I've resolved that things that produce unnecessary stress need to go, unless the stress is offset by the utility or beauty that it produces. And it occurred to me that, while I enjoy driving by other people's houses and seeing their rhodies in bloom, I seldom pay attention to mine. Just "oh look, they are blooming" and then suddenly they are gone.

Chomp away, dear deer. They are all yours.

On the other hand, I've netted the two Canadian hemlocks planted in the cat garden, which were intended to replace the white pines that will one day need to be cut down. I hope they weren't damaged too much to recover.

I don't want to be at war with my wildlife. I do realize that I'm going to have to do some serious fence work this spring if I wish to be a serious farmer. There is no sense in applying sprays, etc. The only thing that really addresses the deer situation is a damned good fence (improved, perhaps by a good dog).

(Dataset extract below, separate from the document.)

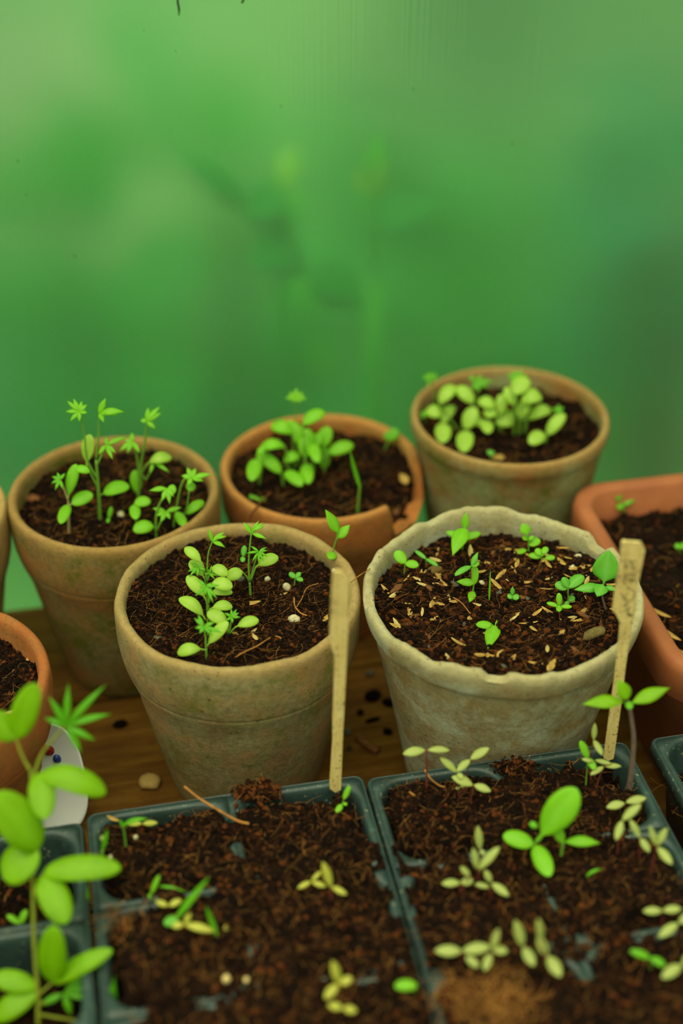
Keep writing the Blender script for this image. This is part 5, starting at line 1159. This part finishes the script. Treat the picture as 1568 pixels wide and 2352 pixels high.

Sprays are worthwhile for ornamentals, like hostas, that are not practical to fence. However if you are going to put in a veggie garden in central NYS, don't think a few metal posts and some chicken wire are going to protect your hard work.

Goal for next spring: A) put two strands of electric wire on the uphill fenced vegetable garden, and put hardware cloth around the bottom two feet to keep the small critters out as they can get through the current 2"x3" wire, and B) fence in a "small" (compared to the entire field) area on the flat for a public cutting garden.

I'll have the remaining flat plowed, and I'll likely plant some crop for the fun of it, realizing that I'll have a great deal of deer damage. Sweet corn? Sunflowers? Then I'll look toward a wire fence for the field down the road.

There is water constantly running out of a spring pipe on the OPPOSITE side of the road, a good twenty feet higher than my field below. Perfect for gravity-fed irrigation. I intend to talk to the town about what it would cost for me to put a pipe under the road. I'm sure it will be prohibitive, but it will be good to know should they ever decide to do drainage work on the road and are digging things up anyway.

There is also the future option of putting in terraces on the hill below the spring, and allowing the spring to irrigate a damp-ground plant garden, or even a natural water garden. Why pay money for electricity to drive a pump, when water is coming right out of the hillside?

I also have a steep hill on the field-side of the road. Is there a single spring on that hillside on my property? Of course not. Are there springs just sixty feet down across the neighbor's property line? Of course.